The Landscape Garden is more than what most people consider to be garden.   It is an enclosure to enter, stroll though, walking the paths up to and passed plants which might appear sculpture at one look, and framing after a few paces along the path.  Envision a private woodland with windows and openings where beautiful forms or colors can be seen and beautifullly displayed.

Benches in the distance  entice  visitors to find the path to a resting place, providing for yet another scene where a sitting may resurrect cherished memories or inspire new thoughts……and smell new fragrances.

Last Sunday and Monday were the best days of color ever from my grounds.  The mists coated the yellow, maroons and greens and  oranges with a sheen  that made them glow.  The shrubs and understory trees were old enough, therefore large enough to show off their colors in mass.   The paths were overwhelmed with dottings of every color possible from the leaves primarily from mature red maples, Acer rubrum. 

Grace smokebush, Mount Airy Fothergilla, the garden’s featured  redbud, the dusty plum red cedar, bright green Wintergreen Juniper, Dwarf Blue Spruce, Dark green Taunton Yews and Tree yews, chartreuse Sunkist Arborvitae, slowly changing from summer yellow, the red barberry leaves, the blackish  leaves of an  enormous baptisia with  the seedling white and red oaks and their magnificent red and maroons, and the most fiery of them all, the leaves of Aralia spinosissimma with some purplish fruit still in tact lead the list with  the most shockingly colors of the show.

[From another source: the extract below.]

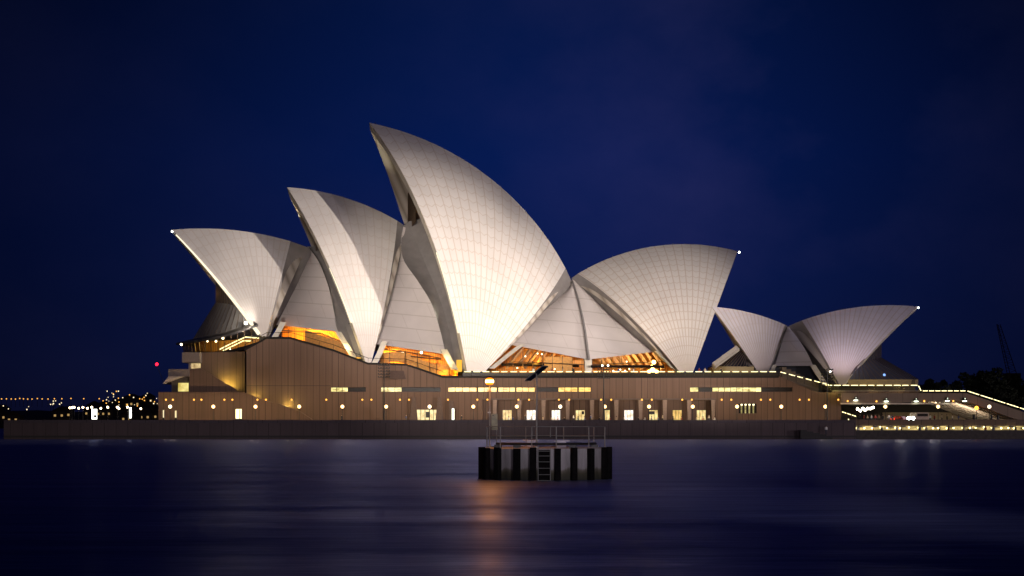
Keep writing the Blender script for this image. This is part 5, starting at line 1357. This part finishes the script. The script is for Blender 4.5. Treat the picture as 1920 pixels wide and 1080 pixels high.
TL = [(1742, 470, 709, 50, 'low dark tree just right of the pavilion eave'), (1768, 500, 712, 46, 'small dark tree in the gap left of the rounded big tree'), (1806, 455, 697, 62, 'dark tree with uneven crown left of the big rounded tree'),
      (1838, 480, 694, 56, 'dark tree crown merging into the left of the big rounded tree'), (1866, 440, 687, 78, 'big rounded dark tree, tallest beside the crane jib'), (1902, 460, 699, 60, 'dark tree at the right edge of the picture behind the stair rail'),
      (1935, 480, 702, 60, 'dark tree cut by the right edge of the picture'), (1888, 425, 722, 60, 'low dark tree in front of the big rounded tree above the stair rail'), (1775, 432, 722, 60, 'low wide dark tree above the level stair balustrade')]
for i, (x, Y, yt, wp, lb) in enumerate(TL): tree(x, Y, yt, wp, lb, 40 + i)
# tall dark crane jib far behind the trees
cj = thing('tower_crane', (wx(1898, 700), 700, 3), 'faint dark leaning crane jib rising behind the trees at right', 'crane')
JM = mat('crane_paint', (.02, .016, .018), .7)
b0, b1 = px(1897, 700, 700), px(1872, 608, 700)
jb = MB()
for dx, dy in ((-2.0, 0), (2.0, 0), (0, 2.5)): jb.tube([b0 + (dx, dy, 0), b1 + (dx * .35, dy * .35, 0)], .17, 4)
for k in range(18):
    t0, t1 = k / 18, (k + 1) / 18; w0 = 2 - 1.3 * t0; w1 = 2 - 1.3 * t1
    p0 = b0 + (b1 - b0) * t0; p1 = b0 + (b1 - b0) * t1; s_ = 1 if k % 2 else -1
    jb.tube([p0 + (s_ * w0, 0, 0), p1 + (-s_ * w1, 0, 0)], .08, 4); jb.tube([p0 + (-s_ * w0, 0, 0), p0 + (0, w0, 0)], .08, 4)
jb.build('jib', JM, cj)
MB().box(b0[0] - 3, b0[0] + 3, 697, 703, 3, b0[2]).build('mast', JM, cj)
tag(MB().slab([(120, 392), (420, 392), (420, 760), (-60, 760), (-60, 560), (420, 560)][:3] + [(420, 760), (120, 760)], 2.0, 3.0).build('ground', mat('park_ground', (.03, .03, .022), .9)), 'dark parkland ground behind the stairway', kind='structure')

Autumn color in my grounds usually begins about October 7.   My massive white pines begin dropping their older needles and seem to cover everything for a week or so.   The mature red maples, which I have been losing one after another recently, begin the color changing normally.

I have many, many confers  and many which are dwarf or semi-dwarf…In just a few days they will begin to dominate the entire landscape with their form, size and color.

My landscape grounds almost always are as beautiful throughout winter as they are in the  best of  any other season.   Especially since I have protected it from deer feedings with fencing.

More homes would appear more beautiful if they had grounds specifically designed for a winter garden.  Minnesotans should remember that no plant beautiful in winter is ugly in summer…..but may plants which may be beautiful in summer are ugly or disappear in winter.

I must have about 100 hostas planted,  lying about somewhere.   Some varieties turned bright yellow, some showed darker patterns than their summer look, and yet, many of the older maintained the brightest, purest green, before their collapse as a garden showpiece.

Some hotlips Chelone was still in bloom as were several Goldsturm Rudbeckia which were growing in deeper shade. One of the best newer varieties on the market, Fireworks Solidago has been in bloom for three weeks…..a spectacular plant if planted in full sun. 

 On Sunday the sun tried to find room to break through the mist, but didn’t quite make it, making the various scenes show off in perfect lighting for best color display.

Many junipers change color in fall.   Hughes, Prince of Wales, Andorra, the red cedars usually, turn plumish sometimes to almost a maroon, and some red cedars to a brown.

A finished landscape garden has a plant display, cover  or grouping  generally at every level of height  to the  highest tree  grown, which could be a dwarf or semi-dwarf.   Negative spaces may be filled by a variety of mulches or varieties of low growing ground covers.

Remember the greatest expanse of negative space in most home grounds is turf.   Trees without negative space around them no longer are trees but become forests.

Increase your autumn color and winter forms by planning ahead perhaps this winter.   Walk through your grounds to evaluate its winter beauty….

Usually Minnesotans forget about how beautiful they can make winter be with the right selection of plants led by the coniferous evergreens.